14. Oh yeah, and Harry dies. The book ends with him being shot by an unknown assailant while on the deck of Thomas’s boat, The Water Beetle, while waiting for Murphy to show up for their date. From what I’ve heard of book thirteen, Ghost Story, this is not a condition he will get out of in a hurry.

 

If I hadn’t already read a couple of interviews with Butcher where he pretty much stated it outright, this book would have clued me in that Butcher is playing the long game with this series, and this book was clearly designed as the pivot point. The series was often unpredictable before Changes, but it followed a general formula, where certain things were always a given. Now, though. That’s pretty much all shot to hell, and the next eight books in the series will be very different than what’s come before.* Because it was designed as a pivot point, a lot of previous storylines paid off here, and it was incredibly satisfying for that to happen after having spent twelve books with these characters.

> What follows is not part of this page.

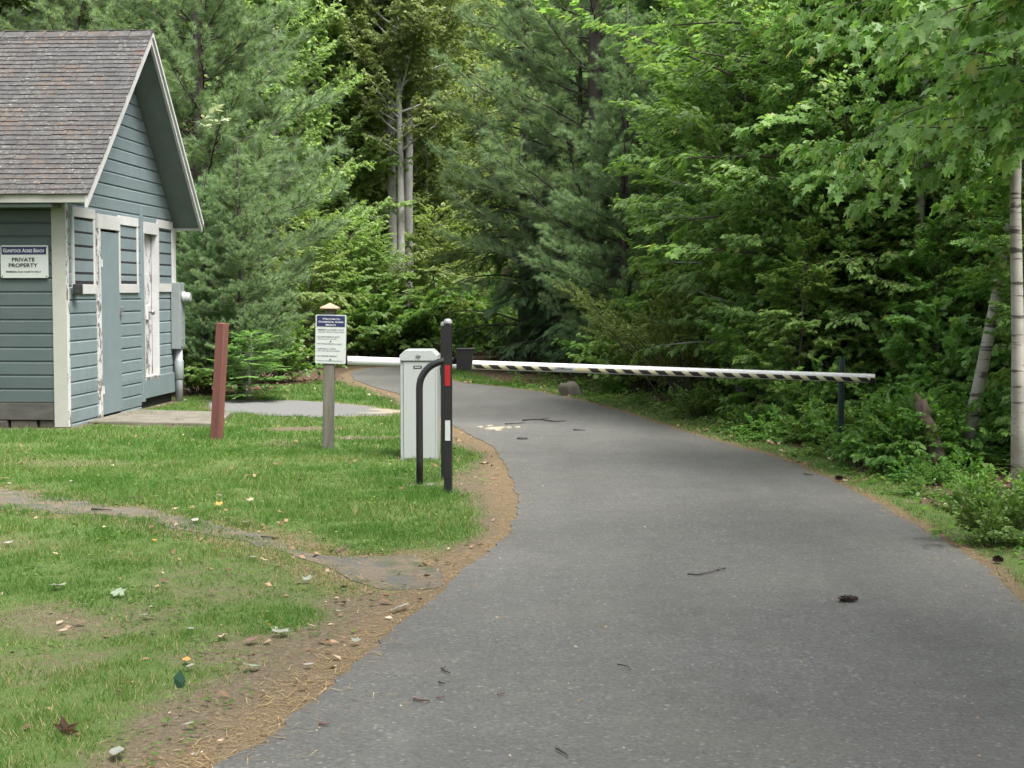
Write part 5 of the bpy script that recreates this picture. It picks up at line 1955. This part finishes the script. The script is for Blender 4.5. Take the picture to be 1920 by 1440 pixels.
def needles_litter():
    # orange pine needles along the asphalt edges and the old path
    n = 160000
    x, y = spread(n, -4.5, 3.6, 4.2, 20, 1.3)
    g, nd, lt, sd, dr, dp, dk, ds, right = masks(x, y)
    keep = (RNG.random(n) < np.clip(nd * .9 + .02 * (g < .6), 0, 1) * .9) & (dr > -.25)
    x, y, dr, dp = x[keep], y[keep], dr[keep], dp[keep]
    thin = (dr > 0) | (RNG.random(len(x)) < .30 * np.exp(np.minimum(dr, 0) / .09))
    x, y, dr, dp = x[thin], y[thin], dr[thin], dp[thin]
    m = len(x)
    z = np.where(dr < .03, .006, np.where(dp < .02, .004, zf(x, y, np.minimum(dr, dp)) + .003)) + .004 * RNG.random(m)
    a = RNG.random(m) * 6.283
    D = np.stack([np.cos(a), np.sin(a), RNG.normal(0, .10, m)], -1)
    N = np.stack([np.zeros(m), np.zeros(m), np.ones(m)], -1)
    tv = [(-.022, 0, 0), (.022, 0, 0), (0, 1, 0)]
    V, F, rr = scatter(tv, [(0, 1, 2)], np.stack([x, y, z], -1), D, N, .05 + .05 * RNG.random(m), RNG.random(m))
    o = add_obj('pine_needles', np_mesh('pine_needles', V, F, rr), M['needles'])
    tag(o, 'fallen orange pine needles along the road edge and old path', 'pine needles', None, 'stuff')
    # small dry leaf bits
    n = 52000
    x, y = spread(n, -5.0, 5.2, 4.2, 27, 1.2)
    g, nd, lt, sd, dr, dp, dk, ds, right = masks(x, y)
    pr = np.clip(.75 * lt + .25 * right * (dr > .1) + .28 * np.clip(1 - np.abs(dp - .15) / .35, 0, 1) + .06 * (dr > .05) * (1 - g) + .05, 0, 1)
    keep = (RNG.random(n) < pr) & (dr > .0) & (ds > .05) & (dk > .0)
    x, y, dp = x[keep], y[keep], dp[keep]
    m = len(x)
    z = np.where(dp < .02, .008, zf(x, y, np.minimum(np.minimum(dr[keep], dp), dk[keep])) + .006)
    a = RNG.random(m) * 6.283
    D = np.stack([np.cos(a), np.sin(a), RNG.normal(.1, .25, m)], -1)
    N = np.stack([RNG.normal(0, .45, m), RNG.normal(0, .45, m), np.ones(m)], -1)
    V, F, rr = scatter(LEAF2[0], LEAF2[1], np.stack([x, y, z], -1), D, N, .012 + .045 * RNG.random(m) ** 2 + .02 * (y > 12), RNG.random(m))
    o = add_obj('leaf_litter', np_mesh('leaf_litter', V, F, rr), M['litter'])
    tag(o, 'brown dry leaf litter along the path and under the trees', 'leaf litter', None, 'stuff')
    # pale grit on the asphalt
    n = 2600
    x, y = spread(n, -3.0, 3.6, 4.2, 16, 1.5)
    dr = poly_dist(x, y, road_poly)
    keep = (dr < -.02) & (RNG.random(n) < np.clip(.35 + .9 * np.exp(dr / .25), 0, 1))
    x, y = x[keep], y[keep]
    m = len(x)
    tvg = [(-.5, -.5, 0), (.5, -.4, 0), (.4, .5, 0), (-.4, .4, 0), (0, 0, .5)]
    a = RNG.random(m) * 6.283
    V, F, rr = scatter(tvg, [(0, 1, 4), (1, 2, 4), (2, 3, 4), (3, 0, 4)], np.stack([x, y, np.full(m, .0045)], -1), np.stack([np.cos(a), np.sin(a), np.zeros(m)], -1), np.tile([0, 0, 1.0], (m, 1)), .003 + .011 * RNG.random(m) ** 3, RNG.random(m))
    tag(add_obj('grit', np_mesh('grit', V, F, rr), M['litter']), 'pale grit and crumbs scattered over the asphalt', 'grit', None, 'stuff')
    # low ground cover on the right verge
    n = 60000
    x, y = spread(n, .0, 5.6, 7.2, 27, 1.1)
    g, nd, lt, sd, dr, dp, dk, ds, right = masks(x, y)
    band = smooth(.12, .45, dr) * (1 - .75 * smooth(1.6, 3.2, dr))
    cl = vnoise(x, y, .3, 41) * .7 + vnoise(x, y, .1, 42) * .4
    keep = right & (RNG.random(n) < np.clip(band * (cl * 2.2 - .85), 0, 1)) & (dr > .06)
    x, y, dr, cl = x[keep], y[keep], dr[keep], cl[keep]
    m = len(x)
    z = zg(x, y) + RNG.random(m) * (.02 + .16 * np.clip(dr - .2, 0, 1) * cl)
    a = RNG.random(m) * 6.283
    D = np.stack([np.cos(a), np.sin(a), RNG.normal(.1, .3, m)], -1)
    N = np.stack([RNG.normal(0, .45, m), RNG.normal(0, .45, m), np.ones(m)], -1)
    V, F, rr = scatter(LEAF2[0], LEAF2[1], np.stack([x, y, z], -1), D, N, .03 + .04 * RNG.random(m), RNG.random(m))
    o = add_obj('ground_cover', np_mesh('ground_cover', V, F, rr), M['shrub_leaf'])
    tag(o, 'low green ground cover plants along the right road verge', 'ground cover', None, 'stuff')
    # clover and broad weeds in the lawn
    n = 16000
    x, y = spread(n, -4.6, .0, 4.3, 15, 1.2)
    g, nd, lt, sd, dr, dp, dk, ds, right = masks(x, y)
    cl = vnoise(x, y, .28, 51)
    keep = (cl > .58) & (dr > .15) & (dp > .05) & (ds > .1) & (RNG.random(n) < .75)
    x, y = x[keep], y[keep]
    m = len(x)
    z = zg(x, y) + .008 + .02 * RNG.random(m)
    a = RNG.random(m) * 6.283
    D = np.stack([np.cos(a), np.sin(a), RNG.normal(.15, .25, m)], -1)
    N = np.stack([RNG.normal(0, .3, m), RNG.normal(0, .3, m), np.ones(m)], -1)
    V, F, rr = scatter(LEAF2[0], LEAF2[1], np.stack([x, y, z], -1), D, N, .016 + .022 * RNG.random(m), RNG.random(m))
    o = add_obj('lawn_weeds', np_mesh('lawn_weeds', V, F, rr), M['shrub_leaf'])
    tag(o, 'small broad leaved weeds growing in the lawn', 'weeds', None, 'stuff')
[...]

One of the advantages of television, which is why I always compare this series to TV, is that spending long periods of time with characters creates a different type of relationship between them and the reader.

 

*Supposedly, there will be twenty books in the The Dresden Files proper, to be followed immediately by a trilogy to be called The Big Apocalyptic Trilogy (tentatively to be titled, cutely, Hell’s Bells, Stars and Stones, and Empty Night, after the magical profanity Harry is prone to using).

 

Anyway, all of this is to say that I’m REALLY glad I stuck with this series after almost giving up on it after book three, and thanks to my buddy Dan in particular for giving me the recommendation in the first place. (One of my favorite things on the internet is this sentence he wrote in his review of Turn Coat: “It’s next to impossible for me to write anything about this series without it devolving into incoherent fanboy sputtering followed by a loss of consciousness.”) I figured if someone could possibly love something that much, it must be worth sticking around for. It took a while, but I turned out to be right. So thanks, Dan!